The Thermal Wonderland—Rotorua—The Haka and the Poi—A Strange Outdoor Kitchen—Whakarewarewa's Geysers—Pantomime in a Maori Cooking Reserve—Wonderful Hamurana—Gloomy Tikitere—The Long Swim of Hinemoa—The Cold Lakes

In the South Island the traveler is fascinated by ice and snow. In the North Island he is awed by fire and steam.
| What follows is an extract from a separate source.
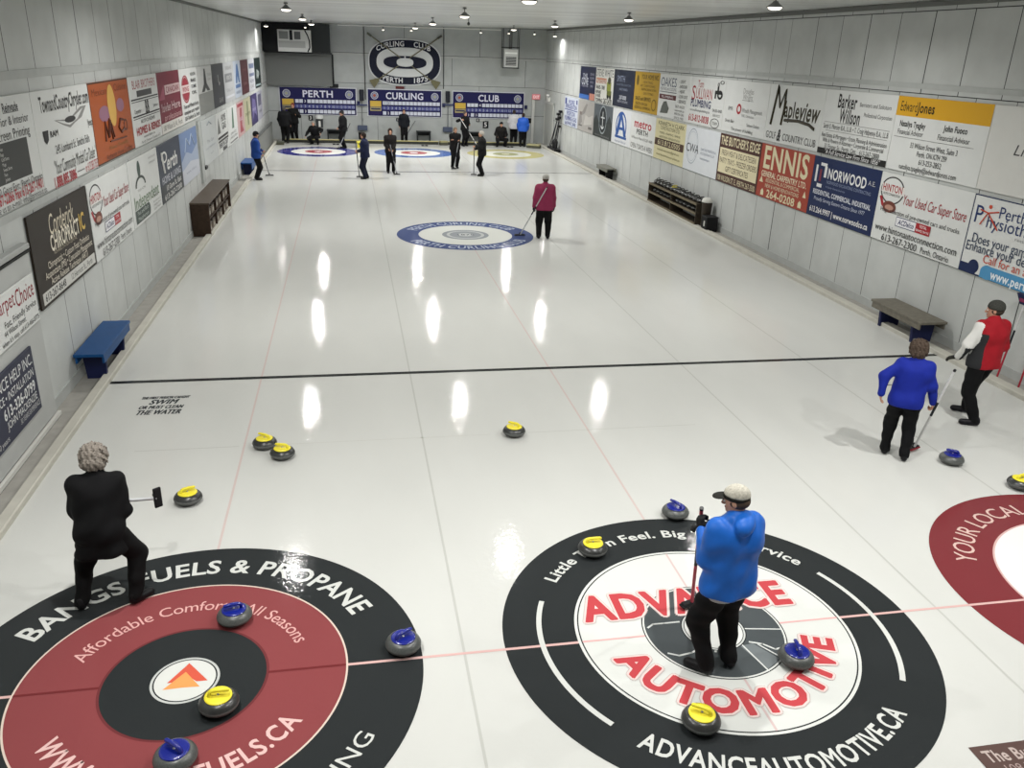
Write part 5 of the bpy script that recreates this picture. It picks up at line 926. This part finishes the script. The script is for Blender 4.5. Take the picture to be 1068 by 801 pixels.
    skin('jacket' if hem < -.05 else 'sweater', allp, [tm]+([mat(c, topr) for c in toppart[1]] if toppart else []), r, h, .03, wr=wrk, seed=int(abs(loc[0]*100)), cutfn=hemcut, matfn=(lambda c: toppart[0](c, P, N, shL, eL, wl)) if toppart else None)
    if undershirt: skin('shirt_hem', torso(.017)[:2]+[('c', P+V(-.07*bulk, 0, hem-.0), P+V(.07*bulk, 0, hem), .117*bulk, .117*bulk, .06)], mat(undershirt, .8), r, h, zmin=hz-.035, zmax=hz+.05)
    # trousers
    pm = mat(pants, .85); tr = [('c', P-V(.075*bulk, 0, .02), P+V(.075*bulk, 0, -.02), .112*bulk, .112*bulk, .05)]
    for (hp, kn, an, fd, ft) in leg: tr += [('c', hp, kn, .11*bulk, .084*bulk, .03), ('c', kn, an*.98+V(0, 0, -.01), .082*bulk, .066, .03)]
    skin('trousers', tr, pm, r, h, .03, zmax=P[2]+.05, zmin=.05, wr=wrk*.9, wf=34, seed=5)
    for (hp, kn, an, fd, ft) in leg:
        a_, b_ = V(ft[0], ft[1], .05)-fd*.055, V(ft[0], ft[1], .036)+fd*.125
        skin('shoe', [('c', a_, b_, .046, .042, .02), ('c', a_+V(0, 0, .03), a_+V(0, 0, .05)+fd*.01, .044, .046, .02)], mat(shoes, .5), r, min(h, .012), .02, zmin=0)
    if glove:
        for s_, e_, w_, hd_, sd, cu, pi_ in ((shL, eL, wl, hl, -1, curl[0], 0), (shR, eR, wr_, hr, 1, curl[1], 1)):
            pn = V(-sd, .2, 0) if pal is None or pal[pi_] is None else V(*pal[pi_])
            skin('glove', hand(w_, V(*hd_), pn, sd, cu, .0035)+[('c', w_-nrm(V(*hd_))*.03, w_, .036, .03, .01)], mat(glove, .7), r, min(h, .008 if near else .014), .01)
    # hair and headgear
    kind, hcx = hair[0], hair[1]; hm = mat(hcx, .8, noise=.25, nscale=60)
    facecut = [('e', hc+R @ V(0, .115, -.035), (.082, .085, .085), R)]
    if kind == 'short': skin('hair', [('e', hc+R @ V(0, -.016, .034), (.084, .1, .1), R), ('e', hc+R @ V(0, -.05, -.02), (.07, .06, .07), R, .03)], hm, r, min(h, .01), .03, sub=facecut, wr=.004, wf=90)
    if kind == 'curly': skin('hair', [('e', hc+R @ V(0, -.02, .035), (.124, .128, .12), R), ('e', hc+R @ V(0, -.05, -.045), (.112, .09, .085), R, .03)], hm, r, min(h, .008), .03, sub=facecut, wr=.013, wf=170)
    if kind == 'bob': skin('hair', [('e', hc+R @ V(0, -.018, .03), (.094, .105, .108), R), ('e', hc+R @ V(0, -.045, -.05), (.086, .075, .085), R, .03)], hm, r, min(h, .01), .03, sub=facecut, wr=.005, wf=70)
    if kind in ('toque', 'cap'):
        hh = mat(hair[2] if len(hair) > 2 else '#5a544c', .8); skin('hair', [('e', hc+R @ V(0, -.02, .0), (.08, .094, .075), R)], hh, r, min(h, .01), sub=facecut)
        if kind == 'toque': skin('knit_hat', [('e', hc+R @ V(0, -.014, .055), (.09, .106, .092), R), ('c', hc+R @ V(0, -.03, .03), hc+R @ V(0, -.01, .03), .088, .088, .03)], hm, r, min(h, .01), .02, cutfn=lambda X_, Y_, Z_: (hc[2]+.022+(.05*(Y_-hc[1])))-Z_)
        else:
            skin('cap', [('e', hc+R @ V(0, -.012, .05), (.088, .106, .088), R)], hm, r, min(h, .009), cutfn=lambda X_, Y_, Z_: (hc[2]+.045)-Z_)
            skin('cap_band', [('e', hc+R @ V(0, -.012, .045), (.0905, .1085, .085), R)], mat(hair[3] if len(hair) > 3 else hcx, .7), r, min(h, .009), cutfn=lambda X_, Y_, Z_: np.maximum((hc[2]+.015)-Z_, Z_-(hc[2]+.052)))
            skin('cap_peak', [('e', hc+R @ V(0, .115, .035), (.07, .075, .012), R)], mat(hair[3] if len(hair) > 3 else hcx, .6), r, min(h, .007), sub=[('e', hc+R @ V(0, -.012, .045), (.088, .104, .12), R)])
    return r

# --- the four large players and the one in mid ice
person('person with bushy grey hair in a long black coat, back turned, holding a broom level', (-5.12, 1.06), -6, 1.5, feetw=((-5.36, 1.06, -16), (-4.9, 1.08, 42)), ph=.84, lean=(.0, .2), nz=.47, ho=(.0, .06), head=(4, -34),
       wl=(-5.22, 1.4, .82), wr=(-5.06, 1.36, .85), hl=(1, .25, -.1), hr=(-.2, 1, -.3), curl=(1.1, 1.1), elbow=((-.35, -.5, -.8), (.3, -.5, -.9)), top='#060608', pants='#060607', shoes='#0e0e10', hair=('curly', '#7d766e'), hem=-.24, bulk=1.1, h=.0095, wrk=.009, glove='#141416', topr=.85)
broom('curling broom held level by the grey-haired player in black', (-5.3, 1.38, .83), (-4.7, 1.36, .86), ('#c2c4c6', '#c2c4c6'), hrot=(0, -PI/2, -.9), padw=.19)
person('person in a bright blue hooded jacket and pale peaked cap, standing on the middle rings', (-.17, -.44), -14, 1.6, feetw=((-.31, -.48, -46), (-.06, -.42, 4)), ph=.9, lean=(.0, .02), ho=(0, .035), head=(38, -12),
       wl=(-.36, -.24, 1.18), wr=(-.31, -.2, 1.1), hl=(.1, .3, .5), hr=(-.3, .3, .5), curl=(1.15, 1.15), pal=((1, .3, 0), (-1, .4, 0)), elbow=((-.2, -.5, -.9), (.8, -.3, -.6)), top='#1a5cb4', pants='#08090b', shoes='#131316', hair=('cap', '#b0aca0', '#4a3c32', '#15140f'), glove='#131315', hem=-.11, bulk=1.16, h=.0095, hood=True, undershirt='#a8a8a8', wrk=.010, topr=.45)
broom('curling broom with red and white shaft held upright by the player in bright blue', (-.33, -.14, 1.3), (-.07, .33, .03), ('#b04452', '#b04452'), hd=.3, padw=.24)
person('person with bushy brown hair in royal blue top, walking with a white broom', (3.66, 2.9), 33, 1.48, feetw=((3.6, 3.02, 25), (3.74, 2.8, 40)), ph=.9, lean=(.03, .08), ho=(0, .05), head=(0, -16),
       wl=(3.36, 2.98, .84), wr=(3.98, 2.8, .72), hl=(.05, .35, -1), hr=(.1, .35, -1), curl=(.4, 1.1), elbow=((-.8, -.4, -.2), (.8, -.6, -.2)), top='#14268c', pants='#08090b', shoes='#17171a', hair=('curly', '#4a3e35'), hem=-.1, bulk=1.1, h=.0105, wrk=.01)
broom('white-shafted curling broom with a red head carried by the player in royal blue', (3.98, 2.6, 1.26), (4.02, 3.02, .03), ('#d0d0d0', '#dcdcdc'), padc='#8c2c34', hd=.4, padw=.2)
def redm(c, P, N, shL, eL, wl):
    out = np.zeros(len(c))
    def dcap(a, b): d = b-a; t = np.clip(((c-a) @ d)/(d @ d), 0, 1); return np.linalg.norm(c-a-t[:, None]*d, axis=1), t
    d1, t1 = dcap(shL, eL); d2, t2 = dcap(eL, wl)
    arm = (np.minimum(d1, d2) < .092) & (c[:, 0] < -.13); axis = np.where((d1 < d2)[:, None], shL+t1[:, None]*(eL-shL), eL+t2[:, None]*(wl-eL))
    out[arm & (c[:, 2] > axis[:, 2]-.025)] = 1; out[arm & (c[:, 2] <= axis[:, 2]-.025)] = 2
    side = (~arm) & (c[:, 0] < -.15) & (c[:, 2] < N[2]-.14); out[side] = 2
    return out
person('person in red jacket with one white sleeve and dark hat, walking', (5.46, 3.84), -2, 1.68, feetw=((5.36, 3.66, -62), (5.56, 4.1, -50)), ph=.9, lean=(.0, .0), head=(46, -6),
       wl=(5.17, 3.98, .9), wr=(5.68, 4.0, .92), hl=(-.6, .7, -.3), hr=(.2, .5, -1), curl=(.35, .5), pal=((.4, 0, -1), None), elbow=((-.7, -.5, -.5), (.3, -.8, -.6)), top='#9c1824', pants='#08090b', shoes='#15151a', hair=('toque', '#3a3b37', '#3c342c'), glove='#1c1b14', hem=-.1, bulk=1.08, h=.0105, toppart=(redm, ('#d6d6d2', '#2b2c2e')), wrk=.006)
person('person in a pink jacket and pale knit hat, seen from behind in the middle distance', (2.0, 15.9), 10, 1.62, feet=((-.13, -.02, -8), (.13, 0, 10)), ph=.9, head=(0, 0), wl=(1.72, 15.95, .8), wr=(2.28, 15.98, .82), hl=(-.1, .2, -1), hr=(.05, .2, -1), curl=(1, .5),
       top='#8c3050', pants='#0a0a0b', shoes='#151518', hair=('toque', '#a8a6a0', '#4a3c34'), glove='#16161a', hem=-.12, bulk=1.2, h=.013)
broom('curling broom reaching left from the player in pink', (1.98, 15.66, 1.36), (1.42, 16.15, .03), ('#b9b9b9', '#b9b9b9'), hd=0, padw=.3)
# --- players at the far end
DKC = '#0d0e11'
def far(label, loc, face, **o): o.setdefault('h', .022); o.setdefault('group', 'curlers at the far end'); o.setdefault('top', DKC); o['bulk'] = o.get('bulk', 1)*1.08; return person(label, loc, face, **o)
far('person in a blue jacket and dark hat by the left wall, looking down', (-6.2, 25.9), 75, H=1.62, head=(0, -25), wl=(-5.98, 26.05, 1.0), wr=(-6.0, 25.85, .9), hl=(.2, .6, -.6), hr=(-.2, .6, -.6), curl=(1, 1), top='#1c3f86', hair=('toque', '#101012', '#2c2622'))
broom('curling broom of the player in blue by the left wall', (-6.0, 26.0, 1.05), (-5.86, 26.75, .03), ('#6a6c70', '#6a6c70'), hd=.2, padw=.3)
far('person in dark navy facing left, holding a broom upright beyond the middle', (-2.4, 26.35), -70, H=1.62, wl=(-2.66, 26.35, 1.0), wr=(-2.62, 26.5, .95), hl=(0, .8, -.2), hr=(0, .8, -.2), curl=(1, 1), top='#141c38', pants='#14182a', hair=('short', '#2a211c'), bulk=1.0)
broom('curling broom upright beside the player in dark navy', (-2.72, 26.4, 1.3), (-2.62, 26.6, .03), ('#3a3c42', '#3a3c42'), hd=0, padw=.24)
far('person in dark brown clothes facing the camera, broom held low at the right', (-1.4, 27.95), 176, H=1.64, wl=(-1.33, 27.72, .9), wr=(-1.47, 27.72, .95), hl=(0, .6, -.6), hr=(0, .6, -.6), curl=(1, 1), top='#130f0f', hair=('bob', '#2b1f1a'), bulk=.98)
broom('curling broom slanting down in front of the player in dark brown', (-1.42, 27.7, 1.1), (-1.2, 27.35, .03), ('#7c7e82', '#7c7e82'), hd=0, padw=.26)
far('person in black with arms folded high, facing the camera, near the far centre', (1.28, 29.5), 168, H=1.6, wl=(1.2, 29.25, 1.15), wr=(1.36, 29.26, 1.12), hl=(.7, .3, .3), hr=(-.7, .3, .3), curl=(1, 1), top='#0e0c0e', hair=('short', '#7a6a58'), bulk=1.08)
broom('curling broom held down in front of the player with folded arms', (1.4, 29.3, 1.05), (1.2, 29.1, .03), ('#8c8e92', '#8c8e92'), hd=.4, padw=.24)
far('person in black with short grey hair, standing side-on at the far black line', (2.08, 27.35), -75, H=1.66, head=(20, 0), wl=(1.82, 27.3, 1.12), wr=(1.82, 27.45, 1.0), hl=(0, .7, -.1), hr=(0, .7, -.1), curl=(1, 1), top='#0b0b0c', hair=('short', '#a8a49c'), bulk=1.05)
broom('curling broom upright in front of the grey-haired player at the far black line', (1.78, 27.4, 1.35), (1.78, 27.45, .03), ('#3c3e42', '#3c3e42'), hd=0, padw=.24)
far('person in a black coat standing under the left end of the PERTH scoreboard', (-6.0, 38.0), 10, H=1.7, top='#0b0c0f', hair=('short', '#54504c'), bulk=1.18)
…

In the north, from Ruapehu's snows to Ohaeawai's tepid springs, full three hundred miles away, is a violent, vaporous land. It is ulcerous with turbulent, nauseous mudholes, and scabby with the white sterility of silica. Earthquake tremors frequently shake it, and it throbs with the pulsations of subterranean boilers. It has steaming lakes, pools, and streams, healing baths and springs, acidulous basins of emerald, opal, and orange, and tinted terraces of sinter. From smoking crater come deadly gases, and on mountain-top is heated turmoil amidst snow and ice.

Here are thermal islands in the sea, and buried villages ashore. Here, in this warming-pan, this outdoor kitchen, are roaring steam vents, simmering shallows and sweating sulphur. In populous centres, in untenanted swamp and manuka waste are plutonic vapors, infuriate mud, and spouting water. In this realm of hidden fires are clear, cold lakes in the shades of lovely forests.